The plot? Oh God, is it even worth describing? Let's just say that NASA spokesman/astronaut Chuck Merrick (David Wilcox, with crew-cut hairdo and nostrils perpetually flaring) has anger-management problems along with other psychological issues regarding the Soviet Union in general, and with its Sputnik satellite in particular. The latter arrives here in puppet form as a childlike E.T., whom Merrick is determined to destroy, though the Russian satellite-turned-robot-with-feelings wins the heart of astronaut Samantha McKinley (the endearing Phelan).

Perhaps the biggest question for the audience is whether Wilcox will actually, physically explode onstage, from his rage at his obviously inept support staff — which includes inventor Neil Bradley (Justin Okin), determined to power the spacecraft from the organic power of ferns and potatoes.

Jeffrey Johnson, left, Robert Maffia and Sam Boeck in Gus's Fashion & Shoes; Credit: Photo by Azul DelGrasso

Jeffrey Johnson, left, Robert Maffia and Sam Boeck in Gus's Fashion & Shoes; Credit: Photo by Azul DelGrasso

Wilcox meets his match, temperamentally, in Russian ambassador Anatoly Dobrynin (Brad C. Light), who has a temper derived from cartoon images of Soviet premier Leonid Brezhnev. Stir in a double agent (Rebecca Light), and her entanglement in the estranged marriage between two Houston controllers (played by Wendi West and Travis Moscinski), and you're left with an inventive, low-tech parody of a vintage soap opera.

There's the hint that we're all lost in space, and Entropy gathers the antecedent myths of our collective existential ennui and takes them for a ride. The emphasis of this production, however, is on the silly jokes, which are sort of lovely but do wear thin, as do most Mel Brooks flicks. What if all these amazing creative resources on display were invested in a project slightly more soulful? Does nostalgic campiness need 2½ hours of stage time?

This project deserves another go-round. The outcome of something ultimately more meditative could be transcendent, without losing this production's core lunacy. It might even fly because of it.

Ron Klier's new play at Vs. Theatre Company, Gus's Fashion & Shoes, is the second in a St. Louis–based trilogy about police/minority relations, Cops & Friends of Cops being the first in 2013. The third is yet to come.

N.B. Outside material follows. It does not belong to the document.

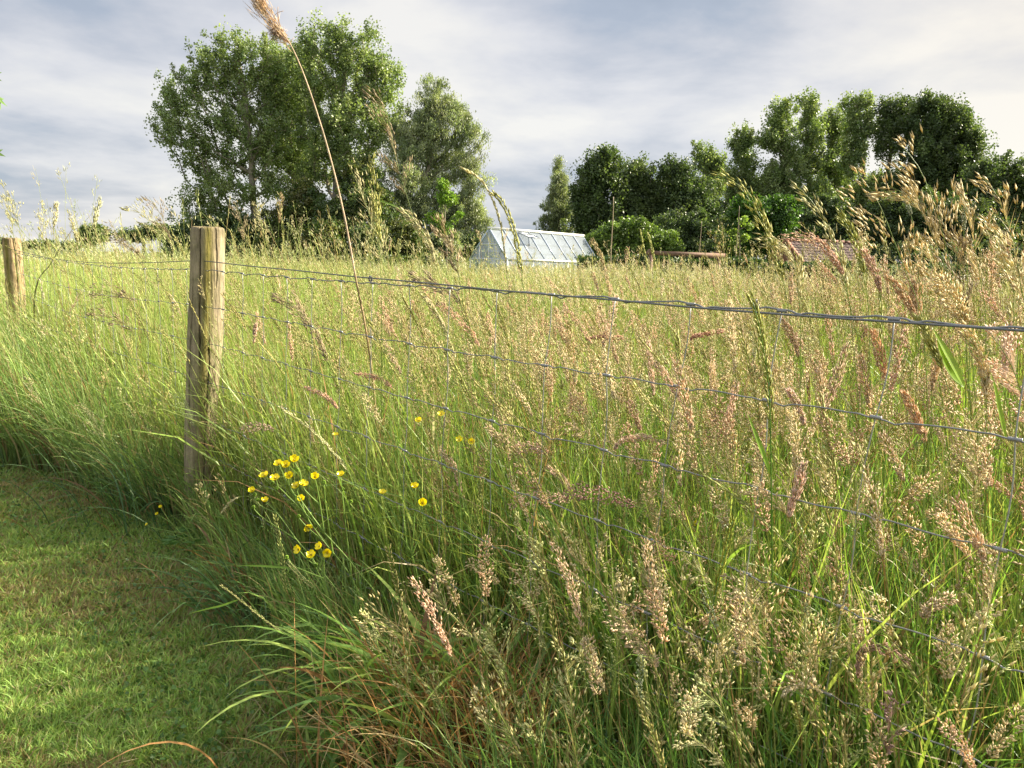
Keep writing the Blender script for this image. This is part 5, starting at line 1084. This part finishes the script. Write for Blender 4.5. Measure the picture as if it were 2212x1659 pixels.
buttercup((720, 1340), 1.85, [(545, 1058, -.1, .9), (572, 1080, .1, .9)], [(550, 1068), (547, 1096), (556, 1080)],
  [[(720, 1340), (680, 1220), (640, 1165), (600, 1110), (572, 1083)], [(600, 1110), (560, 1090), (547, 1064)], [(640, 1165), (570, 1120), (547, 1098)]], 'buttercup plant with two flowers at the far left of the bunch')
buttercup((800, 1370), 1.82, [(651, 1076, 0, .9), (736, 1024, 0, 1), (663, 1133, .4, -.3)], [(665, 1012), (700, 1042), (645, 1115), (668, 1110), (740, 1056)],
  [[(800, 1370), (760, 1250), (700, 1170), (665, 1120), (651, 1080)], [(760, 1250), (745, 1120), (736, 1030)], [(700, 1170), (665, 1140), (645, 1118)], [(720, 1200), (705, 1100), (700, 1045)], [(665, 1120), (668, 1112)]], 'buttercup plant with a hanging faded flower below the dense bunch')
buttercup((800, 1420), 1.70, [(692, 1178, -.5, .5), (707, 1190, .1, .1), (646, 1184, -.5, .3), (672, 1196, 0, .8)], [(619, 1204), (668, 1206), (682, 1220)],
  [[(800, 1420), (750, 1310), (700, 1240), (660, 1205), (646, 1188)], [(700, 1240), (700, 1210), (707, 1194)], [(700, 1240), (680, 1215), (672, 1198)], [(690, 1225), (698, 1200), (692, 1182)], [(700, 1250), (640, 1225), (620, 1206)]], 'lowest buttercup plant with round open flowers facing the camera', R=.0115)
buttercup((905, 1300), 1.85, [(826, 1062, .1, .9), (896, 1050, 0, 1), (912, 1084, .2, .5)], [(868, 1082), (758, 1084), (925, 1094)],
  [[(905, 1300), (890, 1200), (840, 1120), (826, 1066)], [(890, 1200), (895, 1120), (897, 1054)], [(890, 1200), (915, 1130), (912, 1088)], [(880, 1190), (872, 1120), (868, 1085)]], 'buttercup plant with three spaced flowers right of the dense bunch')
buttercup((1000, 1150), 2.15, [(953, 893, 0, .9), (905, 907, -.2, .8), (725, 937, 0, .9), (1018, 952, .1, .6), (992, 948, 0, .8)], [(872, 893), (880, 905)],
  [[(1000, 1150), (975, 1040), (960, 960), (953, 897)], [(975, 1040), (930, 960), (905, 911)], [(1000, 1150), (860, 1060), (780, 1000), (728, 941)], [(975, 1040), (1010, 990), (1018, 956)], [(1000, 1020), (992, 952)]], 'buttercup plant behind the fence with five scattered flowers', R=.0105)
buttercup((415, 1180), 2.75, [(347, 1092, 0, .8), (340, 1108, -.3, .7), (317, 1130, -.3, .6)], [], [[(415, 1180), (370, 1130), (347, 1096)], [(370, 1130), (342, 1112)], [(380, 1150), (330, 1140), (317, 1133)]], 'little creeping buttercup on the lawn left of the post foot', R=.007)
def mini(u, v, y, k, label):
    rng = np.random.default_rng(int(u)); fl = [(u+rng.normal()*k[0], v+rng.normal()*k[1], rng.normal()*.3, .8) for _ in range(k[2])]; b = (u+6, v+90)
    buttercup(b, y, fl, [], [[b, (u+4, v+50), (f[0], f[1]+4)] for f in fl], label, R=.012)
mini(1245, 785, 4.3, (14, 12, 6), 'distant buttercups left of a group in the meadow, under the second wire knot')
mini(1405, 745, 4.8, (26, 10, 8), 'distant buttercups in the meadow between first and second wire')
mini(1350, 832, 4.0, (16, 8, 5), 'distant buttercups in the meadow just over the third wire')
mini(1675, 700, 4.8, (20, 14, 7), 'distant buttercups just under the top wire on the right')
mini(1215, 962, 2.9, (7, 5, 2), 'pair of buttercups in the dark gap of the centre meadow')
mini(1512, 1135, 2.0, (35, 5, 2), 'two orange-yellow buttercups hidden below the fourth wire')

# ------------------------------------------------------------------ big arching leaf tufts in the foreground
def tuft(u, v, y, n, spread, L, w, label, cols, brown=.0, azb=None, nm='grass_tuft', lean=.9, seed=1):
    rng = np.random.default_rng(seed); b = at(u, v, y); O = np.array([b[0], y, 0.]); B = np.tile(O, (n, 1)); B[:, :2] += rng.normal(size=(n, 2))*spread
    az = rng.random(n)*6.28 if azb is None else azb+rng.normal(size=n)*.95
    Q = grow(B, az, .1+.35*rng.random(n), lean+1.3*rng.random(n), L*(.55+.6*rng.random(n)), 10, 1.3)
    c = np.array(cols)[rng.integers(0, len(cols), n)]*(.8+.4*rng.random((n, 1))); dr = rng.random(n) < brown; c[dr] = np.array([.30, .17, .075])*(.7+.6*rng.random((dr.sum(), 1)))
    G = Geo(); ribbons(G, Q, w*(.6+.7*rng.random(n)), c*.8, c, None, .9); o = build(G, nm, M_GRASS, None, O, True); tag(o, label, 'grass tuft', 'leafy grass tufts at the lawn edge'); return o
BRT = [(.25, .42, .09), (.30, .47, .11), (.20, .36, .10), (.38, .50, .12)]
LEFTW = math.atan2(-FN[1], -FN[0])
tuft(985, 1590, 1.70, 120, .10, .50, .014, 'broad-leaved arching grass tuft over the rusty tussock in the foreground centre', BRT, .16, None, seed=1, lean=.7)
tuft(840, 1500, 1.74, 90, .07, .44, .013, 'green arching tuft left of the rusty one', BRT, .06, LEFTW+.6, seed=2)
tuft(800, 1600, 1.60, 70, .06, .26, .006, 'low green tuft where the lawn meets the long grass', BRT, .1, None, seed=3)
tuft(1000, 1650, 1.57, 800, .12, .40, .0045, 'rust-brown dead leaf tussock at the foreground centre', [(.66, .36, .15), (.56, .30, .12), (.70, .52, .27)], .2, None, seed=4, lean=.35)
tuft(560, 1250, 2.35, 120, .10, .38, .005, 'blue-green tuft below the first buttercups', [(.10, .19, .075), (.13, .24, .08)], .12, LEFTW, seed=5)
tuft(1380, 1640, 1.35, 26, .05, .48, .010, 'few wide blades curling at the bottom right of centre', BRT, .05, LEFTW, seed=6, lean=.7)
tuft(2190, 1640, 1.18, 22, .05, .42, .011, 'wide dark blades at the bottom right corner', [(.09, .20, .08), (.11, .24, .07)], 0, LEFTW, seed=7)
tuft(1150, 1600, 1.62, 70, .08, .42, .0055, 'upright green tuft right of the rusty tussock', BRT, .12, None, seed=8, lean=.35)
tuft(330, 1080, 3.2, 160, .16, .50, .0050, 'dark blue-green tuft left of the post at the lawn edge', [(.08, .16, .06), (.11, .21, .07)], .08, LEFTW, seed=9)
tuft(80, 930, 4.3, 220, .25, .65, .0055, 'dark lush tuft at the left end of the lawn edge', [(.08, .16, .06), (.12, .23, .07)], .05, LEFTW, seed=10)
for (px, y, lab, cl) in [
  ([(1185, 1010), (1215, 1035), (1235, 1070), (1250, 1130)], 1.9, 'short pink plume right of the arched tan head', PINK),
  ([(660, 838), (690, 850), (720, 870), (745, 930)], 2.35, 'reddish plume left of the dry reed above the buttercups', RED),
  ([(770, 808), (800, 812), (835, 828), (860, 880)], 2.3, 'reddish plume behind the dry reed over the third wire', RED),
  ([(950, 975), (975, 1000), (990, 1040), (1000, 1100)], 2.0, 'pink plume in the middle of the foreground, right of the single buttercups', PINK),
  ([(1345, 730), (1300, 728), (1265, 735), (1240, 760), (1230, 830)], 2.6, 'dark red plume lying right just over the second wire', [(.50, .28, .20)]),
  ([(1560, 715), (1520, 722), (1490, 735), (1480, 800)], 2.3, 'dark red plume lying right near the long couch stalk', [(.50, .28, .20)]),
  ([(1400, 740), (1405, 790), (1412, 850), (1420, 940)], 2.0, 'upright pinkish plume above the second knot row in the centre', PINK),
  ([(1590, 830), (1580, 880), (1565, 930), (1555, 1010)], 1.7, 'pale pinkish plume left of the long couch stalk', PINK),
  ([(1430, 955), (1395, 945), (1360, 948), (1330, 965), (1320, 1040)], 1.7, 'grey-pink head lying flat under the third wire', PINK),
  ([(1960, 1430), (1925, 1408), (1890, 1398), (1862, 1402), (1850, 1480)], 1.15, 'rose head nodding right over a wire knot at the lower right', [(.60, .38, .32)]),
  ([(1690, 690), (1712, 730), (1730, 790), (1740, 880)], 1.8, 'tan plume right of the long couch stalk under the top wire', [(.66, .48, .30)]),
  ([(2030, 735), (2022, 790), (2012, 850), (2010, 930)], 1.5, 'straight tan plume behind the two bright leaves', [(.70, .52, .30)]),
  ([(2180, 700), (2176, 750), (2170, 810), (2168, 900)], 1.5, 'straight pink plume close to the right edge', PINK),
  ([(1860, 770), (1868, 820), (1880, 880), (1890, 960)], 1.6, 'tan plume between the last two stay wires', [(.66, .48, .30)])]:
    H('plume', px, y, lab, cols=cl, hl=.12, m=1.2)
# near heads in the lower right corner
H('fogopen', [(1935, 1515), (1925, 1560), (1915, 1620), (1905, 1700)], 1.02, 'pink open seed head at the bottom edge on the right', cols=[(.58, .40, .34), (.52, .35, .30)], hl=.07, m=.75, sz=1.35)
H('fogopen', [(1705, 1482), (1735, 1478), (1770, 1500), (1785, 1560), (1790, 1680)], 1.05, 'cream open seed head near the bottom right of centre', cols=[(.66, .58, .36)], hl=.06, m=.7, sz=1.35)
H('fog', [(2065, 1290), (2030, 1300), (2000, 1320), (1990, 1400), (1985, 1560)], 1.08, 'cream head bent right in the lower right', cols=[(.62, .50, .33)], hl=.06, m=.8, sz=1.2)

# ------------------------------------------------------------------ star-leaved branch at the left edge
def sweetgum():
    y = 4.0; base = gbase(-470, y); O = base.copy()
    root = thing('star_leaved_tree', O, 'young tree with star-shaped leaves whose branch tips hang in at the left edge', 'tree')
    G = Geo(); top = np.array([O[0]-.05, y, 3.6]); tube(G, spline([O, O+[.02, 0, 1.2], O+[-.03, .02, 2.4], top], 20), np.linspace(.045, .012, 20), (.22, .18, .14), 8)
    tips = []
    for (u, v) in [(12, 95), (8, 160), (-20, 210), (0, 300), (18, 330), (-40, 130), (-80, 250), (-60, 60), (-120, 160), (-160, 300), (5, 205)]:
        e = at(u-30, v, y+RNG.normal()*.12); s_ = O+np.array([0, 0, min(3.4, e[2]+.25)]); P = spline([s_, (s_+e)/2+[0, 0, .12], e], 9); tube(G, P, np.linspace(.008, .002, 9), (.20, .20, .10), 5); tips.append((e, P))
    build(G, 'trunk', M_BARK, root, O, True)
    G = Geo()
    for e, P in tips:
        for k in range(9):
            q = P[-1-RNG.integers(0, 5)] if k > 1 else e; q = q+RNG.normal(size=3)*[.022, .05, .03]*(k > 0); R = .046+.016*RNG.random()
            d = nrm(np.array([.55+.3*RNG.normal(), -.3+.3*RNG.normal(), -.55+.25*RNG.normal()])); n_ = nrm(RNG.normal(size=3)*.6+[0, -.5, .8]); s_ = nrm(np.cross(d, n_)); n_ = np.cross(s_, d)
            V = [q]; 
            for j in range(11):      # five pointed lobes
                a = (j-5)/5*2.35; rr = R*(1. if j % 2 == 1 else .47)*(1.1 if j == 5 else 1); 
                V.append(q+(d*math.cos(a)+s_*math.sin(a))*rr+n_*(-.18*rr*(j % 2)))
            G.add(V, [(0, j, j+1) for j in range(1, 11)], np.array([.13, .23, .05])*(.75+.6*RNG.random()))
    build(G, 'leaves', M_LEAF, root, O)
sweetgum()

Another amazing set (production design by Danny Cistone) takes us into the 1990 basement of a St. Louis fashion store (specializing in sneakers). Rows of shelves piled with shoeboxes form the claustrophobic backdrop to the drama of owner Gus (Robert Maffia, in a rousing, Al Pacino–esque performance) trying to protect his ne'er-do-well rapper son Matty (Sam Boeck) from a murder charge, and to stick the crime on his black best friend De'Ron (Amir Abdullah). Among Gus' friends is a detective (Jeffrey Johnson) out to protect Gus for reasons having to do with past police corruption. So the play, with all its race-baiting, is like a poignant, vintage snapshot prophesying all the police abuses that have emerged via cellphone images in the past decade.

There's also a clerk (Pancho Moler) who's like Gus' adopted son, so the adoption/father-and-son issues at the play's core turn it into a kind of compendium of David Mamet's American Buffalo and Lyle Kessler's Orphans. It is, however, staged with an electric charge by the author, who benefits from his soul-stirring ensemble.

GO! Entropy, Theatre of NOTE, 1517 N. Cahuenga Blvd., Hlywd.; through May 30. (323) 856-8611, theatreofnote.com.

GO! Gus's Fashion & Shoes, Vs. Theatre Company, 5453 Pico Blvd., Mid-Wilshire; through May 30. (323) 739-4411, vstheatre.org

Correction: An earlier version of this article mislabeled the Gus's Fashion & Shoes photo, saying it depicted Entropy instead. It also included the wrong spelling of Pancho Moler and wrong names of the actors who play the controllers. We regret the errors.